On the day before Aihana's first sortie on April 28, 1945, he visited the restaurant run by Tome Torihama in the center of Chiran Town. He told her, "I have no borrowing or lending and no relationship with a woman, and I have nothing to regret in this world. My only sorrow is that until now I have not said 'Mother' to my stepmother who raised me" (Asahi 1990, 99). That evening when Corporal Aihana returned to the base's triangular barracks (sankaku heisha), the first thing he did was write the following final letter to his stepmother:

Missing My Mother

Dear Mother, how are you doing?

Thank you very much for what you have done for so long. You raised me since I was six years old. Even though a stepmother, there never once was any misconduct.

You are a mother who looked after me with loving care, a kind mother, a precious mother. I was happy.

Until the end I did not call you "Mother." Several times I resolved to call you that, but I must have been weak-willed. Mother, please forgive me. How sad you must have been.

Now is the time for me to call you in a loud voice: "Mother, Mother, Mother."

Corporal Nobuo Aihana was from Sanbongi Town in the Sasanishiki grain-growing region of Miyagi Prefecture. The above letter along with Nobuo's muffler, military sword, and other items are kept together at the Buddhist family altar. Aki, his stepmother who received the letter after the end of the war, kept it as her most precious possession.

Nobuo's real mother, Tamai, died of illness in 1930 at the age of only 34. His father Heisaku, who then had two sons for whom to care, remarried with Aki two years after Tamai's death. Heisaku and Aki worked as rice farmers. Before long, Shun'ichi, Nobuo's brother who was eight years older, went to the battlefront.

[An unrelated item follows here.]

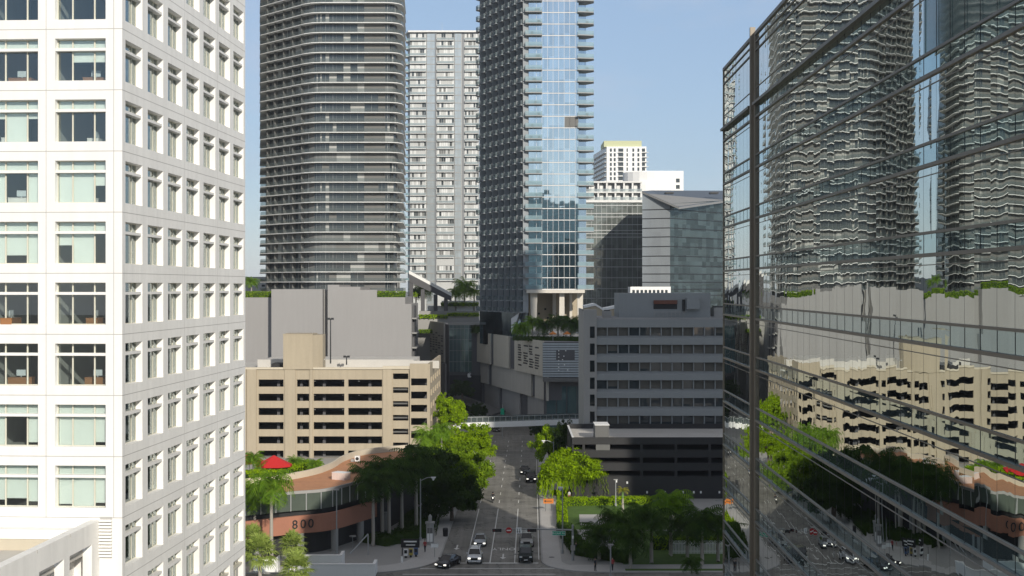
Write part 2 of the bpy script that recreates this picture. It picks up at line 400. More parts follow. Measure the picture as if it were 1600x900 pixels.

Shun'ichi returned to Japan from China in June 1946 and found out about his younger brother's death in battle. After reading Nobuo's letter at the family altar addressed to his mother, Shun'ichi resolved to do his best to treat his stepmother like a real mother to carry out his younger brother's wishes. Heisaku, who was overjoyed at his son Shun'ichi's return, passed away in 1948 at the age of 57. Shun'ichi's stepmother Aki lived until the age of 77 and passed away in 1975.


Letters translated by Bill Gordon
September 2010

Sources of Letters and Background Information

First letter shown above to his father and stepmother: Yasukuni Jinja 2000, 33-4.

Second letter shown above to his stepmother: Chiran Tokkō Irei Kenshō Kai 2005, 124 (image of actual letter); Muranaga 1989, 42, 45 (text of letter).

Background information included on this page: Asahi Shimbun Seibu Honsha 1990, 99-101, Chiran Tokkō Irei Kenshō Kai 2005, 157.

Notes

1. Yasukuni Jinja (2000, 33) gives Aihana's age at death as 20, not 18. A child is one at birth in the traditional Japanese way of determining age, and each year a person's age increases one year on New Year's Day. This accounts for the difference of two years in age at death.

2. The Japanese word used here for Mother is okāsan, which is a familiar way in which most children address their mother in speech. The beginning of the sentence uses the Japanese word hahaue, which is a formal, respectful way of addressing one's mother in a traditional letter. The end of the translated sentence has the Japanese word seibo, which refers to one's real mother by birth. This line of the letter could be shown as follows:

Hahaue, you raised me since I was six years old, and I did not say "okāsan" to you who are more than my seibo.

In the English translation of Aihana's two letters, there has been no attempt to try to show the different Japanese words being used for mother.

Sources Cited

Asahi Shimbun Seibu Honsha. 1990. Sora no kanata ni (To distant skies). Fukuoka: Ashishobō.

Chiran Tokkō Irei Kenshō Kai (Chiran Special Attack Memorial Society), ed. 2005. Konpaku no kiroku: Kyū rikugun tokubetsu kōgekitai chiran kichi (Record of departed spirits: Former Army Special Attack Corps Chiran Base). Revised edition, originally published in 2004. Chiran Town, Kagoshima Prefecture: Chiran Tokkō Irei Kenshō Kai.

Muranaga, Kaoru, ed. 1989. Chiran tokubetsu kōgekitai (Chiran special attack forces). Kagoshima City: Japlan.

Yasukuni Jinja, ed. 2000. Eirei no koto no ha (Words of the spirits of war heroes), Volume 6. Tokyo: Yasukuni Jinja Shamusho.